La más reciente ronda de sanciones contra Irán promovida por los Estados Unidos y la Unión Europea no tenía como propósito restringir su oferta de petróleo (lo cual podría haber conducido a una elevación de su cotización internacional), sino reducir el ingreso que el Estado iraní percibe por su exportación. El cálculo era que, al exponerse a recibir sanciones por hacer negocios con Irán, las empresas involucradas exigirían a ese país descuentos sustanciales en los precios de venta. El efecto de esa nueva ronda de sanciones es perceptible en hechos tales como la dramática devaluación de la moneda iraní, sin que eso alivie la balanza comercial del país.
En meses recientes, sin embargo, el ritmo al cual el gobierno estadounidense identificaba y sancionaba personas y empresas involucradas en el comercio exterior iraní, se redujo significativamente. Parecía un intento por tender puentes, sin perder el control de la situación: a diferencia de las sanciones internacionales, el gobierno de los Estados Unidos no requería de la anuencia de terceros para volver a elevar la presión al ritmo habitual. A lo cual se añadió el discurso de Barak Obama en la Asamblea General de la ONU, en el cual sostuvo que (pese a las normas que aprueba ocasionalmente el Congreso de su país), su gobierno no tenía como objetivo el derrocamiento del régimen iraní. Este a su vez respondió reiterando que no tenía como objetivo adquirir armas nucleares, y que buscaba negociar con sus interlocutores de turno (los cinco miembros permanentes del Consejo de Seguridad, además de Alemania), todos los temas en agenda. No bastaba con decirlo para aliviar los temores recíprocos, pero al menos se establecían los términos de una eventual negociación, en la que ambos pondrían a prueba las intenciones de la otra parte: a saber, Irán aceptaría poner su programa nuclear bajo estricta supervisión internacional (de modo que pueda garantizarse su uso para fines pacíficos), y a cambio se levantarían todas las sanciones que pesan en su contra.
Por primera vez en décadas, las diferencias giran en torno a las condiciones de un acuerdo que pondría fin de manera definitiva al conflicto sobre el programa nuclear iraní, un acuerdo que todas las partes consideran factible.

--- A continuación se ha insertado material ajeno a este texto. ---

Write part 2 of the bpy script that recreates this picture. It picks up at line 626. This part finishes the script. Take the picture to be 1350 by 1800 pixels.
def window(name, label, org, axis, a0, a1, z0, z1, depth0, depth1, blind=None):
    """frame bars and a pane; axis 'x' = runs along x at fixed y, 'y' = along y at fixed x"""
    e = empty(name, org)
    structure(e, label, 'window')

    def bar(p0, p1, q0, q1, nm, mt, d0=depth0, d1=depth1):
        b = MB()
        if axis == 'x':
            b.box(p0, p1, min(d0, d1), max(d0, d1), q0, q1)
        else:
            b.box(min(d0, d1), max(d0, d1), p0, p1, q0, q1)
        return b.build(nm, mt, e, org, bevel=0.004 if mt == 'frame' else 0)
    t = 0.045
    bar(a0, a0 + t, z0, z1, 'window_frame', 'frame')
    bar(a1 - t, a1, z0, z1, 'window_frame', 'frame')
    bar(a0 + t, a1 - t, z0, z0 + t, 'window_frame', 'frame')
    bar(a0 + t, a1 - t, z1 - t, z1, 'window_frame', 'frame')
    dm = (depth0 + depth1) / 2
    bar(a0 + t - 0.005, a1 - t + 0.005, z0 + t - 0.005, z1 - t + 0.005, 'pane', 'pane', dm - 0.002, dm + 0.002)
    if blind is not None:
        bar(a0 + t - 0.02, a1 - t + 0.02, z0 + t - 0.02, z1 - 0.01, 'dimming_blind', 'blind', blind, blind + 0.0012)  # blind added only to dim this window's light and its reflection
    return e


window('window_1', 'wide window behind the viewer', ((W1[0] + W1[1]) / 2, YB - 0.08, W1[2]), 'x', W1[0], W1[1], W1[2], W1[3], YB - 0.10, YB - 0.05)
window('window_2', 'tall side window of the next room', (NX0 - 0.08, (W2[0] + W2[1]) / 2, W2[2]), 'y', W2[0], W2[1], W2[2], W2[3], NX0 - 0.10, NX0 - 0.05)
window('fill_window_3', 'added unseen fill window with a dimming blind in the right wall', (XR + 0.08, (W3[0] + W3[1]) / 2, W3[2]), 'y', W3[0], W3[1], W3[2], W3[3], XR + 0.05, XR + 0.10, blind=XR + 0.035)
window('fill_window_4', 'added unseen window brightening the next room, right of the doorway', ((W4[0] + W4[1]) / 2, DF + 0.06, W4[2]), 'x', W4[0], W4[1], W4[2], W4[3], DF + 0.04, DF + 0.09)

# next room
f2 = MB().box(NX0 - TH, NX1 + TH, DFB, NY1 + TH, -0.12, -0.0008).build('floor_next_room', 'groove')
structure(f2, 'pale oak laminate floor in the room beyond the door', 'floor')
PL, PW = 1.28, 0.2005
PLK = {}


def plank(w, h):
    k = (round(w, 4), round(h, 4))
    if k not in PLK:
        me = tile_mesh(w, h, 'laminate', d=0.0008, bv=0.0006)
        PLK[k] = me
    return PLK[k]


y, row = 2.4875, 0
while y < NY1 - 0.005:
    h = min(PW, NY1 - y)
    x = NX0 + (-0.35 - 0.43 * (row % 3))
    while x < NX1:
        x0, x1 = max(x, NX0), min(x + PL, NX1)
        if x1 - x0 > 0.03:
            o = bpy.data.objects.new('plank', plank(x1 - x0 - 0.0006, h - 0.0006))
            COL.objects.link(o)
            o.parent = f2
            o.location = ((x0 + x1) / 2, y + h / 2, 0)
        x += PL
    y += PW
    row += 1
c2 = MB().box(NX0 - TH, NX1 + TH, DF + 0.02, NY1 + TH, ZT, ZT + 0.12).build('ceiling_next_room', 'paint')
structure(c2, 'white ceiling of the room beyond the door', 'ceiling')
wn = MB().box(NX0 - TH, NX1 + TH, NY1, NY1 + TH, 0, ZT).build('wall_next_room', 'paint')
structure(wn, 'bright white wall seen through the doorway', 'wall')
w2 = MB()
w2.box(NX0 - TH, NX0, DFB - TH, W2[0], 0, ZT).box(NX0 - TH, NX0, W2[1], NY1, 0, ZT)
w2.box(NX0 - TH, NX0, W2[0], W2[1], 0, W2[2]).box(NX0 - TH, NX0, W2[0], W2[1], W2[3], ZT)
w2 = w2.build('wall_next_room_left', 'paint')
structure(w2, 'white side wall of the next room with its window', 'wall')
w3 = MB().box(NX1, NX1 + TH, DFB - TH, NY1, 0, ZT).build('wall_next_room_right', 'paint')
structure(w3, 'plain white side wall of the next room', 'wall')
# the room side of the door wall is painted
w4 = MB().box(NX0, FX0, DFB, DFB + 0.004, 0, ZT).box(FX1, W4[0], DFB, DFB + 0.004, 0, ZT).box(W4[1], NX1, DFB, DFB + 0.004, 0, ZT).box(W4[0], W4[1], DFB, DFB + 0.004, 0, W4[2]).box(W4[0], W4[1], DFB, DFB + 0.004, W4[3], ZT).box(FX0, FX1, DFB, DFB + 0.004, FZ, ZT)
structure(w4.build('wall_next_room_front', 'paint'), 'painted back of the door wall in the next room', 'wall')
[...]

Asumiendo que esos son los términos de la negociación, caben aún diferencias entre las partes con poder de veto (Estados Unidos e Irán, pero no Francia, como sugería la cobertura de algunos medios), tanto sobre posibles acuerdos temporales, como sobre las condiciones que garantizarían el carácter pacífico del programa nuclear iraní tras un acuerdo final. A través de trascendidos diplomáticos, tuvimos indicios sobre posibles diferencias en un eventual acuerdo temporal. Por ejemplo, si Irán debería detener temporalmente el proceso de construcción del reactor nuclear de Arak (postergando la decisión sobre su destino hasta la adopción de un acuerdo final), o debería desmantelarlo desde un inicio (dado que si llegara a operar desaparecería la amenaza militar que pesa sobre Irán, puesto que un intento por destruirlo podría liberar radiación en la atmósfera). A su vez, sean cuales fueren esas condiciones iniciales, se producirían diferencias luego sobre el tipo de sanciones que deberían levantarse a cambio de que Irán convenga en cumplirlas: Irán exige que se levanten las principales restricciones que operan sobre sus ventas de petróleo y sus transacciones bancarias, mientras que los Estados Unidos y sus aliados ofrecen sólo desbloquear las cuentas y activos iraníes en bancos occidentales (o en buen romance, devolverles su dinero).
En cuanto a las diferencias sobre las condiciones que garantizarían el carácter pacífico del programa nuclear iraní tras un acuerdo final, tal vez la más importante sea la pretensión de Irán de preservar su capacidad para enriquecer uranio al 20%, así como mantener sus existencias de ese material. Aunque en principio ello no sería incompatible con un programa nuclear para fines pacíficos, podría colocar a Irán muy cerca (en caso de proponérselo), de la capacidad para producir bombas atómicas: el precedente norcoreano (país que era parte del Tratado de No Proliferación Nuclear, hasta que decidió abandonarlo para producir bombas atómicas), abona en favor de esa hipótesis. Por eso la mayoría de sus interlocutores (y, en particular, los Estados Unidos), sugieren que Irán sólo debería ser capaz de enriquecer uranio al 5%, desprendiéndose de su stock de uranio enriquecido al 20%.
Pero el punto es que, por primera vez en décadas, las diferencias giran en torno a las condiciones de un acuerdo que pondría fin de manera definitiva al conflicto sobre el programa nuclear iraní, un acuerdo que todas las partes consideran factible. Sería objeto de otro artículo discutir qué cambios en el entorno (además de las sanciones económicas), contribuyeron a crear este nuevo escenario.